Imagine contributing to a political campaign, believing your money fuels rallies, advertisements, and the pursuit of policy goals. Now, consider the unsettling possibility that those funds were instead used for a deeply personal expense: the candidate’s own childcare. This is the question facing donors to Eric Swalwell’s California gubernatorial bid.
Recent campaign disclosures reveal a pattern of payments – totaling thousands of dollars – made directly to Swalwell’s wife, Brittany Swalwell, for childcare services. These aren’t isolated reimbursements; they represent substantial, recurring payments raising serious ethical concerns about the use of donor money.
Federal law permits campaign funds to cover childcare, but only under incredibly strict conditions. The expense must be directly and solely attributable to campaign activity – it must *not* exist were it not for the campaign. This is known as the “but-for” test, and it demands meticulous documentation, a standard Swalwell himself previously requested clarification on through the FEC.
The payments to Brittany Swalwell aren’t occurring in a vacuum. A formal complaint filed with the Federal Election Commission (FEC) details over $300,000 in childcare spending by Swalwell’s congressional campaign between 2021 and 2025. This wasn’t sporadic help during events; it was a consistent, year-round system.
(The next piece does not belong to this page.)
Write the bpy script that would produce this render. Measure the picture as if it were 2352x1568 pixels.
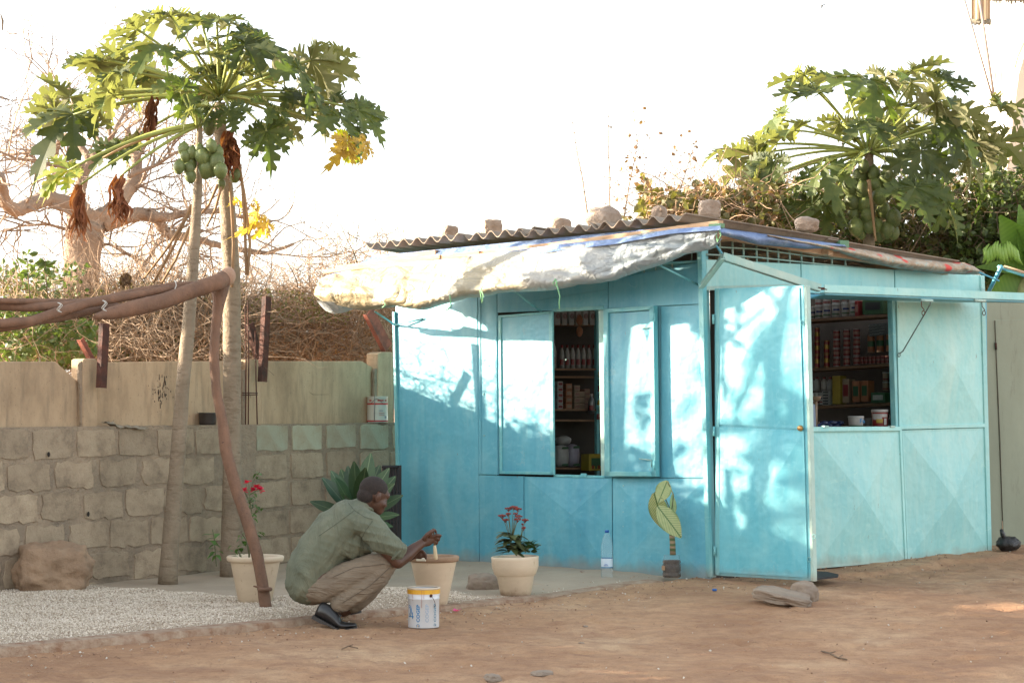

The data paints a stark picture: weekly payments, full-time nanny compensation, and even reimbursements for daycare tuition. It resembled a permanent household arrangement, a clear violation of the spirit – and likely the letter – of campaign finance regulations. The spending steadily *increased* over time, rather than diminishing as campaign demands fluctuated.
Consider the breakdown: in 2025 alone, over $40,000 went to direct nanny payments, nearly $57,000 was reimbursed to Swalwell personally, and over $14,000 covered daycare costs. This isn’t incidental support; it’s a comprehensive, fully-funded childcare system operating on donor dollars.
Payments to a spouse are particularly problematic. Campaign finance law demands transparency, proof of fair-market value, and irrefutable evidence that the expense is directly tied to campaign activity. Without these safeguards, the line between legitimate expense and personal subsidy vanishes.
Adding another layer of concern are Swalwell’s personal financial disclosures. Despite years in public office, he continues to carry significant debt – student loans and credit card balances totaling up to $200,000. He has even reportedly liquidated his pension, a troubling sign of financial strain.
This financial pressure creates a clear incentive to leverage campaign funds to alleviate personal burdens. It transforms a technical debate about accounting into a fundamental question of trust: is Swalwell prioritizing his campaign, or his personal finances?
Campaign finance laws are designed to protect donors, ensuring their contributions support political endeavors, not a candidate’s lifestyle. When hundreds of thousands of dollars in childcare expenses begin to mirror ordinary family costs, and those payments flow directly to a spouse, the boundaries are not just blurred – they are obliterated.
Voters and donors deserve accountability. They deserve to know their money is advancing a campaign, not subsidizing a household. The pattern of spending raises a disturbing conclusion: Swalwell’s campaign isn’t about serving the public, it’s about serving his own financial needs.